Self Portrait with Palette, 1885-1887, by Paul Cézanne (1839-1906), Private Coll. © 2013. DeAgostini Picture Library/Scala, Florence

Cézanne made more than 20 self-portraits. While other artists may have used themselves as models – for example Van Gogh – due to financial constraints, it seems more likely that Cézanne used his own image due to the slowness of his work; few sitters, apart from his wife, Hortense, were prepared to sit for the many hours required. As was usual in the artist’s self-portraits, he gives no indication of his mood through his facial expression. This self-portrait is particularly impersonal, in fact, the face and eyes are unfinished. In all his portraits Cézanne is unconcerned with character and personality, he is more focused on achieving a unified painting that uses a single type of brushstroke, with diagonal lines applied evenly across the canvas. It would prove to be a brushstroke that he would develop and apply to his work across subjects and themes. The artist stands behind his easel and palette and the subject is composed and framed using a series of rectangles. This includes the head and body, framed perfectly within the easel and palette, while the colors are balanced. The head’s tones are closely related to these objects too, as is the jacket. The face is somewhat rectangular, while the hair and beard mirror the rounded corner of the palette. The theme of connections is continued through the vertical edge of the palette and the sleeve, parallel to the frame. The table, in the bottom left of the painting, is a moment of Cubism within the piece. The overall affect is one of isolation, rigid in its approach, yet Cézanne has made a bold composition of himself. However, the rectangular nature of the work keeps the audience at arm’s length; it keeps them back. There is nothing on the flat surface to draw the audience in.
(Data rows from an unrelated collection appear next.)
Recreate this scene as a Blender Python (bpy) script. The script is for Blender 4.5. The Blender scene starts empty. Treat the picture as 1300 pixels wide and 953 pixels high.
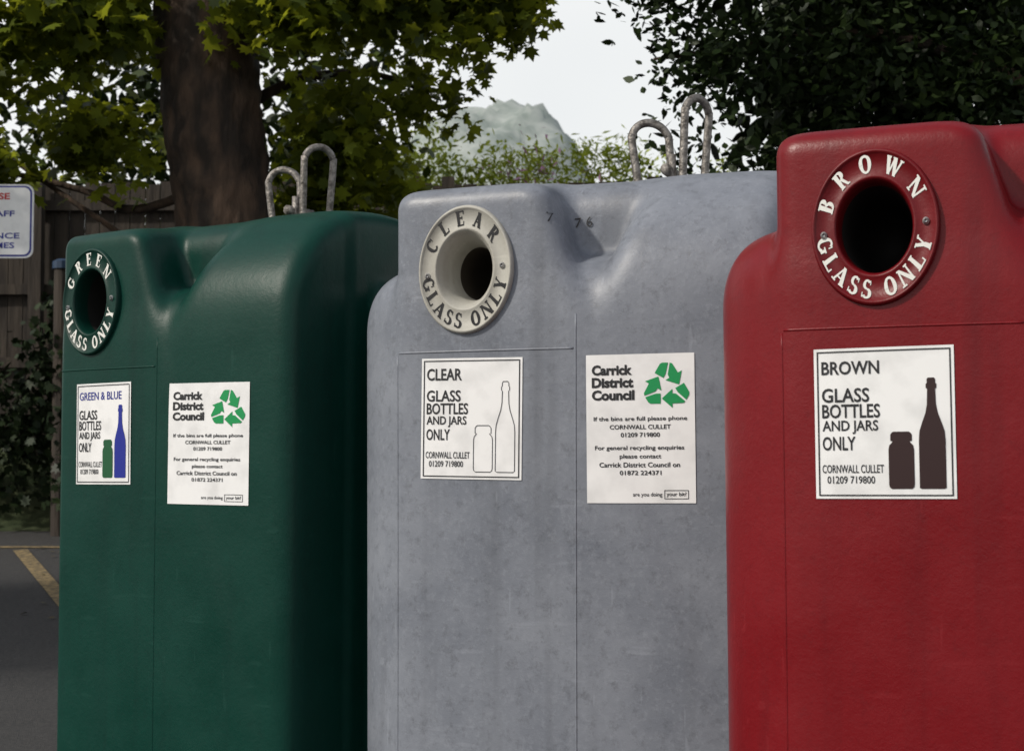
import bpy, math, random
import numpy as np
from mathutils import Vector, Matrix
random.seed(3); rng=np.random.default_rng(7)
sc=bpy.context.scene
sc.view_settings.view_transform='Standard'; sc.view_settings.look='None'; sc.view_settings.exposure=0
COL=sc.collection
rad=math.radians
# ---------------------------------------------------------------- materials
def new_mat(name):
    m=bpy.data.materials.new(name); m.use_nodes=True
    nt=m.node_tree; b=nt.nodes['Principled BSDF']; return m,nt,b
def noise_mat(name,c1,c2,scale=8,rough=.6,bump=.0,bscale=40,stretch=(1,1,1),detail=4,lo=.35,hi=.65,spec=.5):
    m,nt,b=new_mat(name)
    tc=nt.nodes.new('ShaderNodeTexCoord'); mp=nt.nodes.new('ShaderNodeMapping'); mp.inputs['Scale'].default_value=stretch
    nt.links.new(tc.outputs['Object'],mp.inputs['Vector'])
    n=nt.nodes.new('ShaderNodeTexNoise'); n.inputs['Scale'].default_value=scale; n.inputs['Detail'].default_value=detail
    nt.links.new(mp.outputs[0],n.inputs['Vector'])
    r=nt.nodes.new('ShaderNodeValToRGB'); r.color_ramp.elements[0].position=lo; r.color_ramp.elements[1].position=hi
    r.color_ramp.elements[0].color=(*c1,1); r.color_ramp.elements[1].color=(*c2,1)
    nt.links.new(n.outputs['Fac'],r.inputs[0]); nt.links.new(r.outputs[0],b.inputs['Base Color'])
    b.inputs['Roughness'].default_value=rough; b.inputs['Specular IOR Level'].default_value=spec
    if bump>0:
        n2=nt.nodes.new('ShaderNodeTexNoise'); n2.inputs['Scale'].default_value=bscale; n2.inputs['Detail'].default_value=4
        nt.links.new(mp.outputs[0],n2.inputs['Vector'])
        bp=nt.nodes.new('ShaderNodeBump'); bp.inputs['Strength'].default_value=bump; bp.inputs['Distance'].default_value=.02
        nt.links.new(n2.outputs['Fac'],bp.inputs['Height']); nt.links.new(bp.outputs[0],b.inputs['Normal'])
    return m
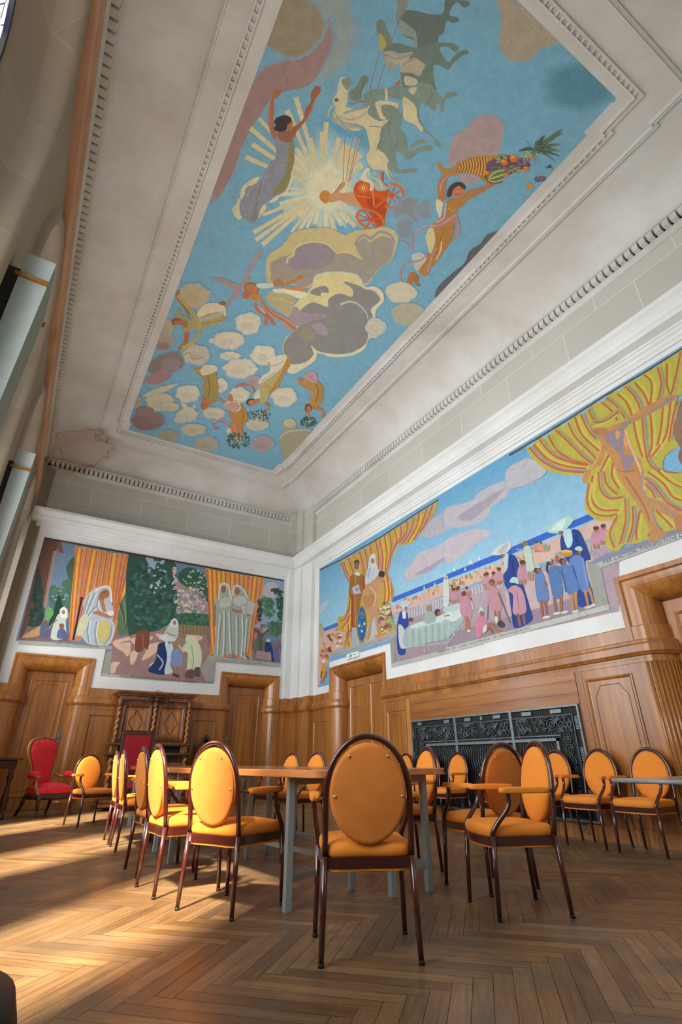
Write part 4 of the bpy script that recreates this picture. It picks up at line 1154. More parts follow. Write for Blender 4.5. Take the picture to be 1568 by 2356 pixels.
# horses
P.T(740, 0, 4)
hg, hw, hs = '64736a', 'a39b7c', '55655e'
P.poly('740 100 870 100 1000 130 1115 120 1135 0 1230 0 1350 10 1340 62 1290 62 1260 22 1222 32 1170 130 1250 160 1262 192 1200 212 1150 190 1120 300 1080 330 1060 400 980 430 900 445 850 420 840 370 760 330 720 270 700 200', '515e58'); P.poly('720 180 790 230 860 290 880 432 850 420 840 350 760 320 710 260', '707a70'); P.poly('700 0 780 0 782 60 735 150 690 205 682 120 695 60', '6a706a')
P.poly('590 400 700 395 860 440 940 420 1040 400 1100 390 1220 400 1257 450 1210 472 1160 430 1080 440 1110 510 1160 572 1210 520 1270 470 1330 458 1352 490 1290 512 1220 570 1160 637 1100 610 1030 600 1030 720 1060 850 1120 920 1090 960 1000 790 900 760 870 780 760 800 735 760 720 660 720 600 640 560 570 500 580 440', '56655e')
P.poly('570 480 640 468 720 490 835 478 800 540 860 530 955 600 930 640 900 700 820 670 720 662 718 600 610 560', '8a8672'); P.stroke('580 500 680 540 760 520 830 500', 14, '6c756c'); P.stroke('740 600 800 560 850 540', 10, '5f6c66')
P.poly('510 190 570 190 592 260 642 360 590 440 540 462 528 400 518 320 500 260', '5c6a60'); P.poly('530 300 582 370 592 420 545 462 525 420', '8f8444'); P.poly('560 540 640 560 690 620 660 640 600 600', '7d7f70')
P.stroke('530 465 480 660 440 840', 5, '80523c'); P.stroke('580 590 530 740 500 880', 5, '80523c'); P.stroke('760 30 700 200 640 390', 5, '7c5a4c'); P.poly('690 760 715 735 712 785 672 785', 'a04a24')
P.poly('370 880 450 828 600 808 690 780 780 800 900 760 1000 780 1060 860 1110 900 1150 850 1240 850 1242 882 1160 900 1122 950 1130 1022 1090 1022 1090 960 1060 950 1030 1012 960 970 900 950 890 1040 920 1140 1000 1230 1090 1310 1102 1342 1040 1342 1040 1290 930 1200 870 1150 760 1100 738 1020 748 930 640 900 490 925 420 925', hg)
P.poly('750 890 850 960 880 1050 892 1120 932 1180 910 1212 860 1150 760 1100 745 1010', hw); P.poly('760 700 830 710 882 740 860 780 770 780', '98927a'); P.poly('795 820 872 800 840 872', '98927a'); P.poly('580 820 600 822 605 915 585 915', hw)
P.poly('365 700 420 698 428 740 370 830 350 912 280 922 252 870 270 830 320 790', '5c6a5e'); P.stroke('400 720 370 800 355 900', 6, '4a5248')
P.poly('430 930 600 940 690 960 705 1020 745 1060 722 1180 770 1240 792 1340 810 1390 940 1340 1012 1340 1012 1382 940 1390 850 1432 790 1467 740 1420 690 1390 692 1500 720 1560 850 1540 887 1570 840 1587 690 1592 650 1540 620 1600 540 1560 440 1530 415 1440 430 1370 420 1250 380 1160 300 1100', hg)
P.poly('820 1330 900 1285 960 1300 968 1318 900 1320 820 1372', '667468')
P.poly('120 1000 170 960 240 990 330 1000 440 968 420 1040 520 1110 612 1100 560 1160 540 1200 530 1290 508 1360 580 1420 612 1480 600 1530 652 1620 662 1662 620 1640 570 1570 480 1560 430 1510 410 1430 438 1370 424 1260 390 1170 310 1140 210 1120 140 1060', hw)
P.stroke('200 1040 300 1010 430 980', 22, '788078'); P.stroke('150 1060 260 1100 380 1060 410 1020', 16, '8a8c78'); P.stroke('250 960 380 930 480 940', 24, '66726a')
P.poly('490 950 530 928 660 935 702 960 690 1002 650 970 550 966 560 1050 592 1092 540 1092 508 1020', hw)
P.poly('170 720 240 715 268 760 236 850 236 930 200 1000 150 1000 108 960 108 900 140 850', hw); P.poly('180 740 250 712 268 760 230 830', '6a7464'); P.blob(135, 918, 20, 16, '5c5040', 0); P.stroke('100 970 70 1010 55 1080', 18, hw, w2=6)
P.poly('100 1010 130 1060 210 1120 310 1150 372 1180 330 1204 250 1204 170 1160 110 1122 94 1060', '848674'); P.stroke('110 1040 160 1120 260 1180 350 1190', 9, 'a8a284'); P.stroke('130 1080 200 1150 270 1200', 6, '5f6c66')
P.poly('600 1550 662 1640 742 1690 777 1720 767 1782 735 1772 730 1712 650 1682', '74807a')
for pts in ('440 1160 560 1180 540 1300 500 1380', '600 1000 640 1060 620 1200 640 1350', '690 1190 700 1290 640 1390', '900 960 880 1060 930 1160', '1000 800 1010 880 960 960', '730 660 740 740 720 780', '900 450 960 520 940 620', '1000 440 990 560 1030 640'): P.stroke(pts, 7, hs)
for pts in ('215 1240 205 1400 195 1680', '290 1240 250 1450 225 1660', '335 1250 290 1450 240 1680', '380 1230 310 1450 255 1670'): P.stroke(pts, 5, '96522c')
# chariot and driver
P.poly('1240 940 1300 960 1420 960 1480 980 1492 1050 1472 1100 1482 1180 1452 1320 1390 1372 1350 1300 1300 1220 1250 1190 1200 1120 1170 1040 1190 970', 'a0431d') if 0 else None
P.T(520, 180, 4)
P.poly('1240 940 1300 960 1420 960 1480 980 1492 1050 1472 1100 1482 1180 1452 1320 1390 1372 1350 1300 1300 1220 1250 1190 1200 1120 1170 1040 1190 970', 'a2441e'); P.poly('1290 1090 1420 1110 1470 1180 1445 1310 1400 1350 1340 1250', '8e3c1c')
P.stroke('1440 860 1436 960', 24, '9a4622', False); P.stroke('1200 1080 1330 1100', 5, 'c08a58', False); P.stroke('1345 1000 1360 1180', 14, 'b06a3a', False); P.stroke('1370 1190 1520 1060', 22, 'a8501f', False)
for k in range(12): P.stroke([(1262, 1008), (1262 + 50 * math.cos(k * PI / 6), 1008 + 46 * math.sin(k * PI / 6))], 5, 'bd8d50', False)
def wheel(cx, cy_, rx, ry, rot, wd, a0=0, a1=2 * PI):
    ca, sa = math.cos(rot), math.sin(rot)
    f = lambda k, a: (cx + rx * k * math.cos(a) * ca - ry * k * math.sin(a) * sa, cy_ + rx * k * math.cos(a) * sa + ry * k * math.sin(a) * ca)
    P.stroke([f(1, a0 + (a1 - a0) * i / 28) for i in range(29)], wd, 'a2582a', False)
    for k in range(8): P.stroke([f(.1, k * PI / 4), f(.95, k * PI / 4)], wd * .5, '9c4c22', False)
    P.blob(cx, cy_, rx * .2, ry * .2, 'a8401e', 0)
wheel(1325, 1300, 130, 82, .45, 24); wheel(1520, 1080, 110, 110, .3, 20, -2.0, 1.9)
P.poly('930 1080 1000 1040 1060 960 1097 958 1082 1000 1040 1052 1170 1050 1192 1100 1240 1182 1150 1162 1060 1122 960 1142 910 1122', 'a07658'); P.poly('1060 1120 1150 1160 1240 1185 1290 1200 1180 1180 1090 1150', '93807c'); P.poly('870 1050 910 1030 952 1050 950 1092 922 1152 880 1132 858 1100', '9a6a34'); P.stroke('1000 1050 1060 970', 8, '7e4a30', False)
P.T(740, 0, 4)
P.poly('410 1545 442 1560 400 1620 470 1672 472 1742 440 1752 440 1690 370 1662 362 1620', 'aaa68c'); P.poly('480 1580 520 1590 560 1680 612 1730 560 1757 490 1742 478 1680 500 1660', '828c84'); P.stroke('430 1560 440 1620 520 1660 560 1740', 10, 'a4a48e')
# fruitful woman
P.T(920, 260, 4)
P.poly('480 260 540 180 610 150 680 60 800 20 900 50 942 130 930 240 882 380 760 392 620 420 480 482 450 420', '857674', feather=.07); P.poly('540 560 620 540 722 570 722 630 640 660 556 620', '84787a', feather=.08)
P.blob(80, 900, 110, 110, '6e7076', .3); P.blob(215, 890, 60, 70, '6a747a', .4); P.blob(40, 1050, 60, 80, '6a747a', .5)
P.poly('940 1080 800 1120 740 1200 640 1270 590 1380 470 1480 350 1600 330 1690 420 1650 600 1480 860 1160', '4e4e52', feather=.06)
P.poly('345 460 365 450 390 500 450 510 520 500 580 440 680 395 800 390 962 380 1002 420 900 560 930 620 880 657 800 652 740 600 700 560 600 540 500 572 400 560 350 510', '8f6834')
for k in range(11):
    t = k / 10; x, y = 520 + 260 * t, 500 - 60 * t + 50 * t * t; P.stroke([(x, y - 45 - 40 * t), (x + 14, y), (x - 6, y + 45 + 70 * t)], 9, '6e4a22'); P.stroke([(x + 14, y - 40 - 40 * t), (x + 28, y), (x + 10, y + 35 + 60 * t)], 7, 'b08a4c')
P.poly('800 500 870 410 1000 388 1082 420 1180 450 1192 490 1110 520 960 592 930 640 820 642 780 570', '54404a')
for n_, (cx, cy_, rx, ry, cl) in enumerate([(840, 480, 55, 40, '50425e'), (1130, 440, 60, 34, '5e5068'), (1050, 520, 60, 36, '7a7a48'), (1185, 378, 70, 36, '7c8450'), (930, 420, 50, 28, '6a7a50'), (960, 520, 60, 30, '5a5a50')]):
    for k in range(26): P.blob(cx + random.uniform(-rx, rx), cy_ + random.uniform(-ry, ry), 9, 9, cl, 0, 0, n=7, g=random.uniform(.7, 1.5))
for cx, cy_, r in ((1045, 415, 40), (955, 450, 34), (795, 548, 24), (1158, 510, 27), (1196, 400, 20), (965, 570, 30)): P.blob(cx, cy_, r, r * .85, 'ac5c24', 0); P.blob(cx - r * .2, cy_ - r * .3, r * .45, r * .3, 'c4803c', 0)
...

As an earlier work, this painting of the artist’s mother and sister is relatively dark, however, it has life and vitality, although it does not have the brushstrokes of an Impressionist. It shows the artist’s personality in both style and content. The reference to Wagner’s music (the Overture to Tannhäuser was a Wagner composition that was later added as a subtitle to this painting) conjures up the powerful and the emotional, and helps to reinforce the artist’s own temperament. There is a sobriety and detachment in the piece, painted at a time when several early portraits were also composed, made forceful by the use of a palette knife.